Cut to his apartment, with Christine on top of him. What was their introductory conversation? How did they get to his apartment? What did they discuss en route? All of the uncomfortable practicalities of undressing, the likelihood of some foreplay — all of the time-unfolding elements of the action are eliminated in the interest of dispensing a bit of information: they have sex, whoever “they” are — the man is anonymous to viewers but doubtless not to Christine. In another bit that follows, Christine withdraws from the man’s clinches to masturbate while the man watches and masturbates, too. Cut to Christine waking up in the morning and virtually fleeing the man’s apartment.

It’s an accurate description, but it also complicates the events of the show with Brody’s expectations of how they should unfold. We do hear their “introductory conversation” — it’s Christine telling him she wants to fuck him — and does it really matter what they discussed en route to his apartment to have a one-night stand? The man is anonymous to viewers because that’s precisely how Christine sees him — and, more importantly, how she wants to see him.

Brody ties his complaints about the show to the serialized TV format, but doesn’t really explain how the two are related.
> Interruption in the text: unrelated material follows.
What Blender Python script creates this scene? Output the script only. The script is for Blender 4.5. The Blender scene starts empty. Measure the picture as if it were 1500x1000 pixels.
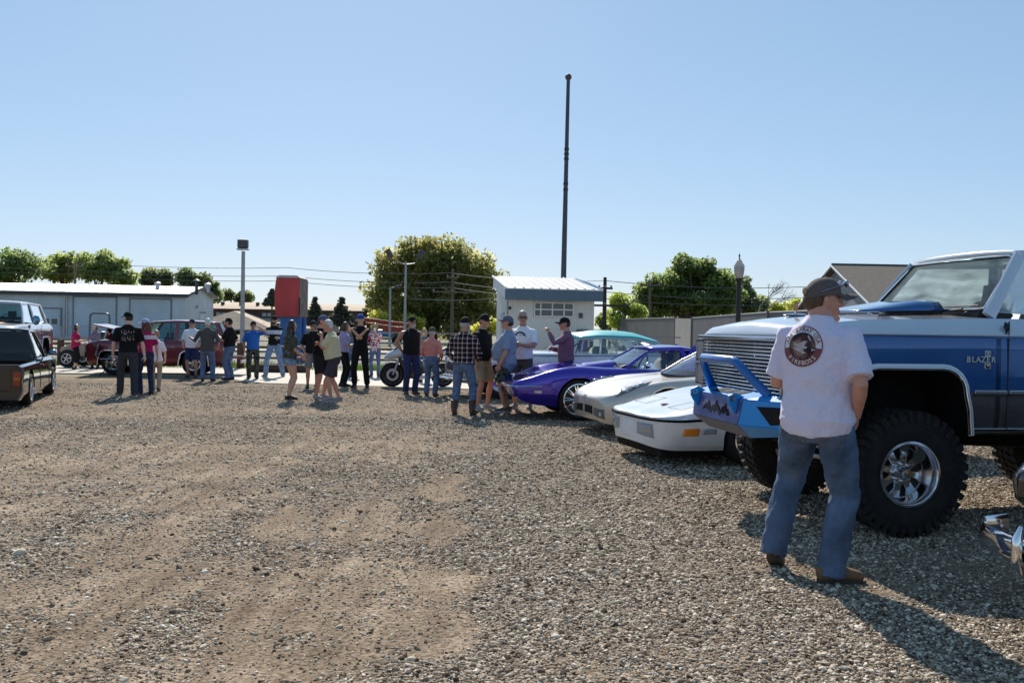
import bpy, bmesh, math, random
import numpy as np
from mathutils import Vector, Matrix, noise
random.seed(7)
rng = np.random.default_rng(11)
S = bpy.context.scene
COL = S.collection
R = math.radians
V = Vector

# ------------------------------------------------------------------ camera
F = 1350.0
CAMH = 1.52
pitch = math.atan(21 / F)
roll = R(1.0)
fw = V((0, math.cos(pitch), -math.sin(pitch)))
r0 = V((1, 0, 0)); u0 = r0.cross(fw)
rt = r0 * math.cos(roll) + u0 * math.sin(roll)
up = -r0 * math.sin(roll) + u0 * math.cos(roll)
cd = bpy.data.cameras.new('camera'); cam = bpy.data.objects.new('camera', cd); COL.objects.link(cam)
M3 = Matrix((rt, up, -fw)).transposed().to_4x4()
M3.translation = V((0, 0, CAMH)); cam.matrix_world = M3
cd.sensor_width = 36; cd.lens = 36 * F / 1500; cd.clip_end = 5000; cd.clip_start = .05
cd.dof.use_dof = True; cd.dof.focus_distance = 6.6; cd.dof.aperture_fstop = 20
S.camera = cam

def ray(u, v):
    return fw + rt * ((u - 750) / F) + up * ((500 - v) / F)
def ground(u, v):
    d = ray(u, v); t = -CAMH / d.z
    return V((d.x * t, d.y * t, 0))
def at(u, v, Y):
    d = ray(u, v); t = Y / d.y
    return V((d.x * t, Y, CAMH + d.z * t))
def zat(u, v, Y): return at(u, v, Y).z
def xat(u, Y, v=480): return at(u, v, Y).x

# ------------------------------------------------------------------ materials
MATS = {}
def lin(c):
    return tuple(c) + (1,)
def mat(name, col, rough=.6, metal=0, coat=0, var=.12, scale=6, bump=0, bscale=60, spec=.5, trans=0, emis=None, stretch=None, flake=0):
    if name in MATS: return MATS[name]
    m = bpy.data.materials.new(name); m.use_nodes = True
    nt = m.node_tree; N = nt.nodes; L = nt.links
    b = N['Principled BSDF']
    b.inputs['Roughness'].default_value = rough
    b.inputs['Metallic'].default_value = metal
    b.inputs['Coat Weight'].default_value = coat
    b.inputs['Coat Roughness'].default_value = .04
    b.inputs['Specular IOR Level'].default_value = spec
    tc = N.new('ShaderNodeTexCoord'); mp = N.new('ShaderNodeMapping')
    L.new(tc.outputs['Object'], mp.inputs[0])
    if stretch: mp.inputs['Scale'].default_value = stretch
    nz = N.new('ShaderNodeTexNoise'); nz.inputs['Scale'].default_value = scale; nz.inputs['Detail'].default_value = 6
    L.new(mp.outputs[0], nz.inputs[0])
    rp = N.new('ShaderNodeValToRGB')
    rp.color_ramp.elements[0].position = .3; rp.color_ramp.elements[1].position = .7
    rp.color_ramp.elements[0].color = lin([max(0, x * (1 - var)) for x in col])
    rp.color_ramp.elements[1].color = lin([min(1, x * (1 + var)) for x in col])
    L.new(nz.outputs[0], rp.inputs[0]); L.new(rp.outputs[0], b.inputs['Base Color'])
    if flake:
        vz = N.new('ShaderNodeTexNoise'); vz.inputs['Scale'].default_value = 3; vz.inputs['Detail'].default_value = 3
        L.new(tc.outputs['Object'], vz.inputs[0])
        mr = N.new('ShaderNodeMapRange'); mr.inputs[3].default_value = rough * .7; mr.inputs[4].default_value = rough * 1.4
        L.new(vz.outputs[0], mr.inputs[0]); L.new(mr.outputs[0], b.inputs['Roughness'])
    if bump:
        n2 = N.new('ShaderNodeTexNoise'); n2.inputs['Scale'].default_value = bscale; n2.inputs['Detail'].default_value = 4
        L.new(mp.outputs[0], n2.inputs[0])
        bp = N.new('ShaderNodeBump'); bp.inputs['Strength'].default_value = 1; bp.inputs['Distance'].default_value = bump
        L.new(n2.outputs[0], bp.inputs['Height']); L.new(bp.outputs[0], b.inputs['Normal'])
    if trans:
        tr = N.new('ShaderNodeBsdfTranslucent'); mx = N.new('ShaderNodeMixShader'); mx.inputs[0].default_value = trans
        L.new(rp.outputs[0], tr.inputs[0]); L.new(b.outputs[0], mx.inputs[1]); L.new(tr.outputs[0], mx.inputs[2])
        L.new(mx.outputs[0], N['Material Output'].inputs[0])
    MATS[name] = m
    return m

def glass(name, tint=(.75, .85, .85), rough=.0, refl=1.0, ior=1.5, glare=0):
    if name in MATS: return MATS[name]
    m = bpy.data.materials.new(name); m.use_nodes = True
    nt = m.node_tree; N = nt.nodes; L = nt.links; N.remove(N['Principled BSDF'])
    t = N.new('ShaderNodeBsdfTransparent'); t.inputs[0].default_value = lin(tint)
    g = N.new('ShaderNodeBsdfGlossy'); g.inputs['Roughness'].default_value = rough + .02
    g.inputs[0].default_value = (refl, refl, refl, 1)
    fr = N.new('ShaderNodeFresnel'); fr.inputs[0].default_value = ior
    nz = N.new('ShaderNodeTexNoise'); nz.inputs['Scale'].default_value = 2.5
    bp = N.new('ShaderNodeBump'); bp.inputs['Distance'].default_value = .002
    L.new(nz.outputs[0], bp.inputs['Height']); L.new(bp.outputs[0], g.inputs['Normal'])
    ge = N.new('ShaderNodeNewGeometry'); mul = N.new('ShaderNodeMath'); mul.operation = 'MULTIPLY'
    inv = N.new('ShaderNodeMath'); inv.operation = 'SUBTRACT'; inv.inputs[0].default_value = 1
    L.new(ge.outputs['Backfacing'], inv.inputs[1]); L.new(fr.outputs[0], mul.inputs[0]); L.new(inv.outputs[0], mul.inputs[1])
    mx = N.new('ShaderNodeMixShader')
    L.new(fr.outputs[0], mx.inputs[0]); L.new(t.outputs[0], mx.inputs[1]); L.new(g.outputs[0], mx.inputs[2])
    if glare:  # streaky pale film mixed into the pane to stand for sun and sky glare
        df = N.new('ShaderNodeBsdfTranslucent'); df.inputs[0].default_value = (.8, .86, .86, 1); n2 = N.new('ShaderNodeTexNoise'); n2.inputs['Scale'].default_value = 2.2; n2.inputs['Detail'].default_value = 6; n2.inputs['Distortion'].default_value = 1.5
        mr = N.new('ShaderNodeMapRange'); mr.inputs[1].default_value = .3; mr.inputs[2].default_value = .75; mr.inputs[3].default_value = glare * .3; mr.inputs[4].default_value = glare; L.new(n2.outputs[0], mr.inputs[0])
        m2 = N.new('ShaderNodeMixShader'); L.new(mr.outputs[0], m2.inputs[0]); L.new(mx.outputs[0], m2.inputs[1]); L.new(df.outputs[0], m2.inputs[2]); mx = m2
    L.new(mx.outputs[0], N['Material Output'].inputs[0])
    MATS[name] = m
    return m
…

He writes of that scene, “There is no time for the characters — and the actors — to do nothing, to speak casually and to be merely present.” I don’t understand why that’s the fault of the episodic format — if anything, telling a story over six hours instead of two gives the filmmaker more time for all those things — and more to the point, the choice to not have Christine explain her actions or “speak casually” and “be merely present” is just that, a choice, not a demand of the half-hour episode format. It’s a choice that drew me into the series when I first watched it, and that compelled me to keep watching it.
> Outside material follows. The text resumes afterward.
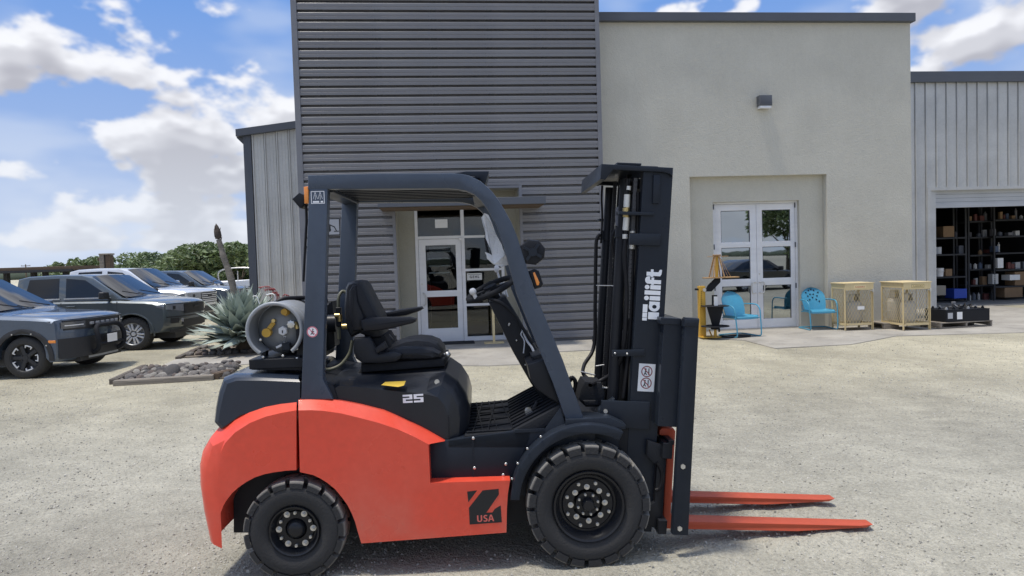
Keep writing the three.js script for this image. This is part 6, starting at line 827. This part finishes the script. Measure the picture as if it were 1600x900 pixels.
{
  const c1 = gasCage('cream mesh gas cage with red lettering, left of the two by the stucco wall', 1321, 1377.5, 441.5, 'FLAMMABLE', ['#b03a2e', '#e2cfa0', 0], .52, 0), c2 = gasCage('cream mesh gas cage with dark outlined lettering, right of the two near the workshop', 1412, 1468, 440, 'FLAMMABLE', ['#5d5138', '#dcc791', 1], .74, 0);
  const o = lone('cage_label', box2(-.075, .075, -.035, .035, 0, .003), M.paper, 'small white label wired to the mesh front of the left gas cage', 'label'); B.put(o, c1.x0 + c1.w * .55, SL + .46, c1.z0 + .006);
  gasBottle('grey gas bottle standing inside the left cream cage', c1, c1.w * .56, -.26, .17, .62); gasBottle('grey gas bottle at the left rear inside the right cream cage', c2, .16, -.52, .155, .68); gasBottle('grey gas bottle at the front inside the right cream cage', c2, .22, -.18, .15, .62);
  const wd = thing('timber_block', 'short weathered timber skid on the concrete between the two gas cages', 'timber'); const p = bg(1390, 513); B.put(wd, p.x, SL, p.z - .25); mesh('board', box2(-.16, .2, .09, .115, -.3, .3, .004), M.greyWood, wd); for (const z of [-.28, .22]) mesh('block', box2(-.15, .18, 0, .089, z, z + .08, .004), M.greyWood, wd);
}
{ // battery on a pallet
  const p = bg(1468, 514), q = bg(1580, 516), t = thing('pallet', 'weathered wooden pallet under the black battery before the workshop', 'pallet'), w = 1.25, d = 1.0; B.put(t, p.x + .04, SL, p.z - .02, .10);
  for (let i = 0; i < 7; i++) mesh('deck_board', box2(0, w, .10, .12, -d + i * .15, -d + i * .15 + .105, .003), M.greyWood, t); for (const x of [0, w / 2 - .02, w - .04]) mesh('stringer', box2(x, x + .04, .022, .099, -d, 0, .003), M.greyWood, t); for (let i = 0; i < 3; i++) mesh('bottom_board', box2(0, w, 0, .021, -d + i * .44, -d + i * .44 + .11, .003), M.greyWood, t);
  const bt = thing('forklift_battery', 'black industrial battery with cables on top, resting on the wooden pallet', 'battery'); const k = b(1477, 505, p.z - .1), e = b(1548, 484, p.z - .1), W = e.x - k.x, H = e.y - k.y; B.put(bt, k.x, SL + .122, p.z - .06, .06);
  mesh('case', box2(0, W, 0, H, -.62, 0, .012), M.black, bt); mesh('lid_rim', [box2(0, W, H, H + .012, -.02, 0), box2(0, W, H, H + .012, -.62, -.60), box2(0, .02, H, H + .012, -.6, -.02), box2(W - .02, W, H, H + .012, -.6, -.02)], M.black, bt);
  for (let i = 0; i < 6; i++) for (let j = 0; j < 3; j++) mesh('cell_cap', [disc(.03, .03, .09 + i * (W - .16) / 5, H + .025, -.11 - j * .19, 'y', 10), disc(.018, .03, .09 + i * (W - .16) / 5, H + .05, -.11 - j * .19, 'y', 8)], (i + j) % 3 ? M.black : std([.35, .36, .37], .5), bt);
  for (let i = 0; i < 5; i++) mesh('cable', tube([V(.1 + i * .14, H + .03, -.12), V(.16 + i * .14, H + .10 + .02 * (i % 2), -.16), V(.26 + i * .12, H + .04, -.28)], .014, 6, 20), M.hose, bt); mesh('battery_label', [box2(.07 * W, .07 * W + .001, 0, .001, 0, .001), box2(W * .24, W * .36, H * .22, H * .84, 0, .004), ], M.paper, bt); mesh('battery_label', box2(W * .03, W * .14, H * .3, H * .8, 0, .004), std([.45, .46, .47], .6), bt);
  mesh('cable_connector', [bx(.07, .05, .05, W * .42, H + .13, -.3, .006), tube([V(W * .42, H + .11, -.3), V(W * .45, H + .06, -.25), V(W * .5, H + .03, -.2)], .014, 6)], std([.2, .2, .21], .5), bt);
}
// ------------------------------------------------------------------ blue metal chairs
function lawnChair(label, perforated) {
  const t = thing('metal_chair', label, 'chair'); // faces +z, seat .43 high
  const back = (u, v) => { const y = .38 + .50 * v, hw = (.225 + .03 * Math.sin(v * 3.1)) * (v < .62 ? 1 : Math.sqrt(Math.max(0, 1 - ((v - .62) / .38) ** 2))), x = (u * 2 - 1) * hw; return [x, y, -.20 - .20 * v + .05 * ((u * 2 - 1) ** 2) + .03 * Math.sin(v * 3)]; };
  const two = (fn, nu, nv, th) => [grid(nu, nv, fn), grid(nu, nv, (u, v) => { const p = fn(1 - u, v); return [p[0], p[1] - th * .3, p[2] - th]; })];
  mesh('backrest', two((u, v) => back(u, Math.sin(v * Math.PI / 2)), 16, 26, .012), M.blueMetal, t);
  mesh('seat', [...(() => { const fn = (u, v) => { const z = -.22 + .46 * v, hw = .235 + .02 * v; return [(u * 2 - 1) * hw, .405 - .02 * Math.sin(v * 3.14) + (v > .9 ? -.045 * (v - .9) / .1 : 0) + .025 * Math.pow(Math.abs(u * 2 - 1), 6), z]; }; return [grid(12, 12, fn), grid(12, 12, (u, v) => { const p = fn(1 - u, v); return [p[0], p[1] - .012, p[2]]; })]; })(), ...[-1, 1].map((s) => box2(s * .25 - .006, s * .25 + .006, .365, .42, -.2, .23, .004)), box2(-.25, .25, .35, .392, .232, .242, .003)], M.blueMetal, t);
  for (const s of [1, -1]) mesh('side_frame', tube([V(s * .24, .62, -.30), V(s * .30, .62, -.20), V(s * .305, .625, .0), V(s * .305, .61, .14), V(s * .30, .54, .22), V(s * .295, .38, .25), V(s * .285, .03, .27), V(s * .285, .013, .24), V(s * .285, .013, -.1), V(s * .285, .013, -.32), V(s * .24, .013, -.36), V(0, .013, -.36)], .0135, 8, 90), M.blueMetal, t);
  mesh('seat_stay', [bar(V(-.30, .37, .21), V(.30, .37, .21), .011), bar(V(-.235, .50, -.27), V(-.24, .36, -.2), .01), bar(V(.235, .50, -.27), V(.24, .36, -.2), .01), bar(V(-.285, .37, -.2), V(.285, .37, -.2), .01)], M.blueMetal, t);
  if (perforated) { const r = rng(8); for (const [u, v] of [[.2, .78], [.35, .86], [.5, .9], [.66, .86], [.8, .77], [.3, .62], [.42, .70], [.56, .70], [.7, .62], [.36, .48], [.5, .56], [.64, .48], [.25, .42], [.75, .4]]) { const p = back(u, v), s = .022; mesh('cut_out', slab([[-s, -s * .8], [s, -s * .6], [0, s]], 0, .004).rotateZ(r() * 6).rotateX(-.38).translate(p[0], p[1], p[2] + .006), M.black, t); } }
  return t;
}
{ const a = lawnChair('blue metal lawn chair turned sideways in front of the double doors'); const p = bg(1168, 525.5); B.put(a, p.x - .1, SL, p.z - .1, .24); a.scale.set(1.0, 1.02, 1.0);
  const c = lawnChair('blue metal lawn chair with a pierced back beside the left gas cage', true); const q = bg(1291, 515); B.put(c, q.x - .06, SL, q.z - .2, -.08); }
// ------------------------------------------------------------------ yellow post with the black cone
{
  const t = thing('implement_stand', 'yellow post with a black cone between round plates and a small wooden derrick', 'implement'), base = bg(1098, 527), z = base.z, q = (px, py, zz = z) => b(px, py, zz), q3 = (px, py, zz = z) => V(q(px, py, zz).x, q(px, py, zz).y, zz); B.put(t);
  mesh('post', [box2(q(1093.5, 490).x, q(1103, 490).x, SL, q(1098, 447).y, z - .12, z, .006)], M.yellow, t); mesh('foot', [box2(q(1093, 527).x, q(1122, 527).x, SL, SL + .02, z - .1, z + .18), beam(q3(1108, 515, z - .05), q3(1113, 527, z + .05), .02, .02)], M.yellow, t);
  mesh('pin', [bar(q3(1086, 452, z - .06), q3(1104, 452.5, z - .06), .022, 10)], M.matBlack, t); mesh('hinge', disc(.035, .05, q(1100, 453).x, q(1100, 453).y, z + .01, 'z', 14), M.zinc, t); { const h = []; for (let i = 0; i < 9; i++) h.push(disc(.009, .004, q(1096, 456 + i * 3).x, q(1096, 456 + i * 3).y, z + .001, 'z', 8)); mesh('adjuster_hole', h, M.black, t).userData.kind = 'stuff'; }
  mesh('arm', [slab([[1103, 455.5], [1112, 455.5], [1126, 441], [1126, 435], [1119, 435], [1108, 446]].map(([x, y]) => { const v = q(x, y, z + .05); return [v.x, v.y]; }), z - .04, z + .05, .008)], M.matBlack, t);
  const cz = z + .16, c0 = q(1117.5, 478, cz), c1 = q(1117.5, 509.5, cz), r = (q(1138, 478, cz).x - q(1097, 478, cz).x) / 2, rc = (q(1130, 480, cz).x - q(1104.5, 480, cz).x) / 2, rb = (q(1122, 510, cz).x - q(1112, 510, cz).x) / 2;
  mesh('upper_plate', disc(r, .012, c0.x, c0.y, cz, 'y', 36), M.matBlack, t); mesh('lower_plate', disc(r * 1.02, .014, c1.x, c1.y, cz, 'y', 36), M.matBlack, t); mesh('cone', disc(rb, c0.y - c1.y, c0.x, (c0.y + c1.y) / 2, cz, 'y', 32, rc), M.matBlack, t); mesh('hub', [disc(.085, .04, c1.x, c1.y - .045, cz, 'y', 20), bx(.03, .08, .03, c1.x + .08, c1.y - .08, cz, .004)], M.matBlack, t);
  mesh('stem', [bar(V(c1.x, SL + .01, cz), V(c1.x, c1.y - .05, cz), .035, 14, .022), disc(.10, .015, c1.x, SL + .012, cz, 'y', 24)], M.yellow, t);
  mesh('card_holder', [slab([[1113, 478], [1115.5, 478], [1115.5, 463], [1121, 463], [1121, 461], [1113, 461]].map(([x, y]) => { const v = q(x, y, cz); return [v.x, v.y]; }), cz - .03, cz - .01)], M.matBlack, t); mesh('card', box2(q(1116, 470, cz).x, q(1121.5, 470, cz).x, q(1118, 478, cz).y, q(1118, 464, cz).y, cz - .008, cz + .002), M.paper, t);
  // the little wooden derrick carried on the arm
  const wood = std([.66, .42, .20], .7, { map: T.wood }), dz = z + .02, top = q(1120, 400, dz), bot = q(1120, 433.5, dz), w0 = .035, w1 = .115, at = (s, k, f) => V(bot.x + s * mix(w1, w0, f), mix(bot.y, top.y, f), dz + k * mix(w1, w0, f));
  for (const s of [-1, 1]) for (const k of [-1, 1]) mesh('derrick_leg', beam(at(s, k, 0), at(s, k, 1), .022, .022), wood, t);
  mesh('derrick_cap', [bx(.13, .03, .13, top.x, top.y + .015, dz, .006), bar(V(top.x - .2, top.y - .01, dz), V(top.x + .24, top.y - .01, dz), .006), bar(V(top.x, top.y - .01, dz - .2), V(top.x, top.y - .01, dz + .2), .006)], wood, t); mesh('derrick_base', [box2(bot.x - .26, bot.x + .42, bot.y - .015, bot.y + .008, dz - .12, dz + .12, .004)], wood, t); mesh('derrick_core', [beam(V(bot.x, bot.y, dz), V(bot.x, top.y, dz), .05, .05)], M.yellow, t);
  for (const [x0, x1] of [[.05, .22], [.06, .28], [-.05, -.13]]) mesh('guy_rod', bar(V(top.x + x0, top.y - .02, dz), V(bot.x + x1, bot.y, dz + .03), .005, 5), wood, t);
  const pl = lone('steel_disc', disc(.25, .018, 0, .009, 0, 'y', 36), M.matBlack, 'round black steel plate lying on the concrete under the sideways blue chair', 'steel plate'); const p = bg(1149, 526); B.put(pl, p.x, SL + .001, p.z); pl.scale.set(1.25, 1, .8);
}
const renderer = new THREE.WebGLRenderer({ antialias: true });
renderer.toneMapping = THREE.LinearToneMapping; renderer.toneMappingExposure = EXPOSURE; renderer.shadowMap.enabled = true;
renderer.setSize(1600, 900); renderer.render(scene, camera);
According to Brody, though, we’re not watching the product of two filmmakers’ artistic choices (co-creators Amy Seimetz and Lodge Kerrigan split directing duties); we’re watching “the work of serial form itself,” a form to which the work of these two talented filmmakers “has been subordinated.” This reeks of the kind of film snobbery I thought we had gotten past at this point, and it gets worse when Brody goes on to conclude that Seimetz and Lodge must be in it for the money and to “advance their careers.”
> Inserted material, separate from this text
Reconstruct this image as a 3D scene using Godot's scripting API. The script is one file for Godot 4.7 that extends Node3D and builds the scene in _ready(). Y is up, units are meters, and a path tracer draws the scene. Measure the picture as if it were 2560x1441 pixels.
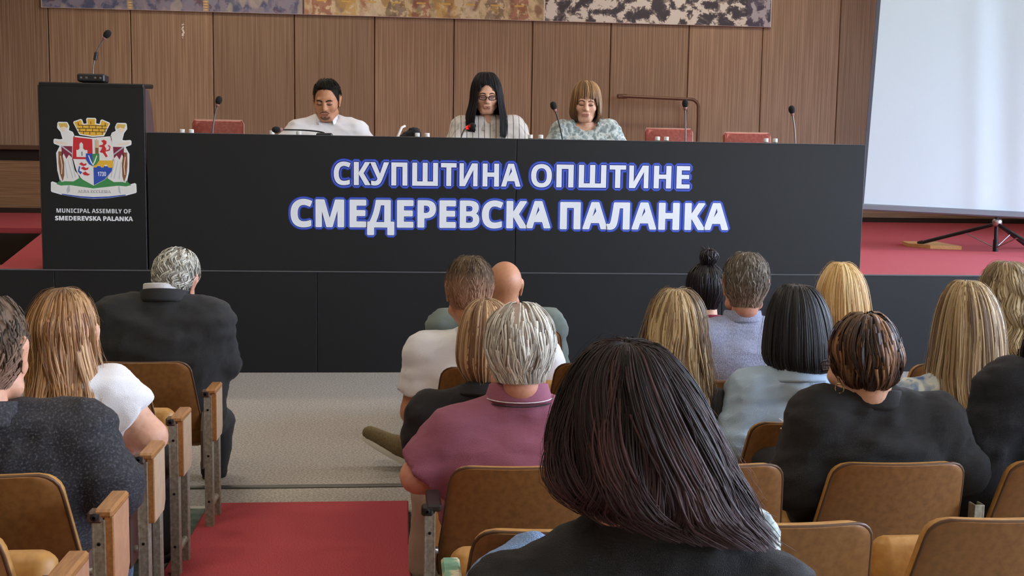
extends Node3D

const CORNER := [Vector3(0, 0, 0), Vector3(1, 0, 0), Vector3(0, 1, 0), Vector3(1, 1, 0), Vector3(0, 0, 1), Vector3(1, 0, 1), Vector3(0, 1, 1), Vector3(1, 1, 1)]
const EDGES := [[0, 1], [2, 3], [4, 5], [6, 7], [0, 2], [1, 3], [4, 6], [5, 7], [0, 4], [1, 5], [2, 6], [3, 7]]
const STAGE_Z := -7.0     # front of the stage
const STAGE_Y := 0.626
const WALL_Z := -14.12
const CEIL_Y := 4.9
var taken := {}
var M := {}
var head_field := {}
var folds := FastNoiseLite.new()
var rng := RandomNumberGenerator.new()
var head := G.new()
var hand := G.new()

func _ready() -> void:
	var cam := Camera3D.new()
	cam.name = "camera"
	cam.fov = 28.37
	cam.near = 0.05
	cam.basis = Basis(Vector3.UP, -0.0949) * Basis(Vector3.RIGHT, -0.109) * Basis(Vector3.BACK, 0.0156)
	cam.position = Vector3(0, 1.3, 0)
	add_child(cam)
	cam.current = true
	var env := Environment.new()
	env.tonemap_mode = Environment.TONE_MAPPER_LINEAR
	env.tonemap_exposure = 1.0
	env.background_mode = Environment.BG_SKY
	var sky := Sky.new()
	var sm := ProceduralSkyMaterial.new()
	sm.sky_top_color = Color(0.7, 0.78, 0.92)
	sm.sky_horizon_color = Color(0.9, 0.93, 0.97)
	sm.ground_horizon_color = Color(0.6, 0.62, 0.6)
	sm.ground_bottom_color = Color(0.42, 0.44, 0.42)
	sm.sky_energy_multiplier = 4.2
	sm.ground_energy_multiplier = 1.9
	sky.sky_material = sm
	env.sky = sky
	env.sdfgi_enabled = true
	env.ssao_enabled = true
	env.ssil_enabled = true
	var we := WorldEnvironment.new()
	we.name = "environment"
	we.environment = env
	add_child(we)

	rng.seed = 42
	folds.seed = 5
	folds.noise_type = FastNoiseLite.TYPE_SIMPLEX_SMOOTH
	folds.frequency = 7.0
	folds.fractal_octaves = 2
	materials()
	ceiling_lights()
	room()
	stage()
	desk()
	lectern()
	screen()
	table_things()
	seats()
	make_head()
	make_hand()
	people()
	oddments()

# ------------------------------------------------------------------ materials
func noise_tex(freq: float, seed_: int, ramp: Array = [], octaves := 4, normal := false, strength := 4.0, size := 512, kind := FastNoiseLite.TYPE_SIMPLEX_SMOOTH) -> NoiseTexture2D:
	var n := FastNoiseLite.new()
	n.noise_type = kind
	n.frequency = freq
	n.seed = seed_
	n.fractal_octaves = octaves
	var t := NoiseTexture2D.new()
	t.width = size
	t.height = size
	t.seamless = true
	t.noise = n
	t.as_normal_map = normal
	t.bump_strength = strength
	if ramp.size():
		var g := Gradient.new()
		var offs := PackedFloat32Array()
		var cols := PackedColorArray()
		for r in ramp:
			offs.append(r[0]); cols.append(r[1])
		g.offsets = offs
		g.colors = cols
		t.color_ramp = g
	return t

func mat(called: String, col: Color, rough := 0.8, metal := 0.0, spec := 0.5) -> StandardMaterial3D:
	var m := StandardMaterial3D.new()
	m.resource_name = called
	m.albedo_color = col
	m.roughness = rough
	m.metallic = metal
	m.metallic_specular = spec
	M[called] = m
	return m

func grain(m: StandardMaterial3D, tex: Texture2D, scale: Vector3, world := false) -> StandardMaterial3D:
	m.albedo_texture = tex
	m.uv1_triplanar = true
	m.uv1_world_triplanar = world
	m.uv1_scale = scale
	return m

func weave(m: StandardMaterial3D, tex: Texture2D, scale: float) -> StandardMaterial3D:
	m.normal_enabled = true
	m.normal_texture = tex
	m.normal_scale = 0.6
	m.uv1_triplanar = true
	m.uv1_scale = Vector3.ONE * scale
	return m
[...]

It’s not a secret that writers, directors, and actors have found more room to breathe creatively in television in the past five or ten years than in film; it’s disappointing to see Brody so readily dismiss the entire industry. He writes that television is “extremely resistant” the kind of “daring artistry” that Seimetz displays in her feature film debut, Sun Don’t Shine, but he doesn’t give any indication that he’s even watched very much TV: He points to David Lynch’s Twin Peaks as the first and last director-driven series to transcend TV’s “familiar modes of storytelling,” and his one example of the kind of artistry he would like to see on TV is Li’l Quinquin, a 2014 French mini-series that was broadcast in four hour-long chunks, but that was originally conceived and presented as a three-hour-and-twenty-minute film.

Brody would like to see filmmakers do more “idiosyncratic, personal, and original” work in television, but this is already happening —whether or not the creators in question began their careers in film — and if you’re a fan of TV, it’s been really exciting to watch. Has Brody seen Transparent? The Knick? Breaking Bad, Mad Men, Louie? Adventure Time? Mr. Robot? Top of the Lake? Horace and Pete? I bet he’d like that one. But all of these might be a tough sell to someone whose ideal television show is a four-hour French film directed by a man whom Variety describes as “the high priest of cine-miserablism drawn to Bressonian tales of spiritual suffering.”

Brody’s beef isn’t with TV; he’s bothered by the lack of interest The Girlfriend Experience seems to take in Christine’s inner life, the show’s “calculated ambiguity.” How is TV’s serialized format to blame? The takeaway seems to be that television by its very definition will corrupt the fine sensibilities of independent filmmakers. There’s a word for that kind of logic: rigid.